DHAKA: Nawaz Sharif has resigned as prime minister of Pakistan following a decision by the country's Supreme Court to disqualify him from office, reports BBC.
The ruling came after a probe into his family's wealth following the 2015 Panama Papers dump linking Sharif's children to offshore companies.
Sharif has consistently denied any wrongdoing in the case.
The five judges reached a unanimous verdict in the Islamabad court, which was filled to capacity.
"Following the verdict, Nawaz Sharif has resigned from his responsibilities as prime minister," a spokesman for Sharif's office said in a statement.
There was heightened security in the capital, with tens of thousands of troops and police deployed.
One of the judges, Ejaz Afzal Khan, said that Sharif was no longer "eligible to be an honest member of the parliament".

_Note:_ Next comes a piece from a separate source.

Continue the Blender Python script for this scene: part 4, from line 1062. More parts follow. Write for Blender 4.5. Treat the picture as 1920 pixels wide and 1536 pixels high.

Pakistan's Interior Minister Chaudhry Nisar Ali Khan earlier advised Sharif to accept Friday's verdict.
The court has recommended anti-corruption cases against several individuals, including Sharif, his daughter Maryam and her husband Safdar, Finance Minister Ishaq Dar and others.
Pakistan has repeated history. Prime Minister Nawaz Sharif is resigning. He was the 18th prime minister of Pakistan. Not a single one of the 17 prime ministers that preceded him have completed their full term in office.
Many believe that the Supreme Court has started a process of cracking down on corruption, which augurs well for democracy.
Others see this as part of a long history of political manipulation through which the country's powerful military establishment has sought to control civilian decision-making.
The case hearings - spread over nearly 15 months - have been marred by controversy. The case belongs in a criminal court. The Supreme Court, which is an appellate body, initially refused to hear it. But then it not only admitted the petition for hearing, it also took the unusual step of instituting its own investigation into the case, with a dominant role for military intelligence services.
Many believe that while across-the-board action against corruption may remain a pipe dream, this verdict will open the gates of power for a new set of politicians - as has often happened in the past.
Nawaz Sharif, who was serving as prime minister for a record third time, was less than a year away from becoming the first in Pakistani history to complete a full term in office.
He served as prime minister from November 1990 to July 1993 and from February 1997 until he was toppled in a bloodless coup in October 1999.
Allegations of corruption have dogged Mr Sharif since the 1980s. And much of what the Panama Papers revealed was the subject of a federal inquiry in the mid-1990s.
It is not immediately clear who will succeed Mr Sharif, but his brother Shehbaz, who is chief minister of Punjab province, is seen as a strong contender for the job.
Pakistan's ruling party, the Pakistan Muslim League-Nawaz (PML-N), will be permitted by the speaker of the National Assembly to select an interim prime minister to rule until the 2018 general election.
However, Sharif is not the first prime minister to lose his position following the leaking of documents from the Panamanian law firm.
Iceland's prime minister was forced to resign after documents appeared to reveal that he and his wife concealed millions of dollars' worth of investments in an offshore company.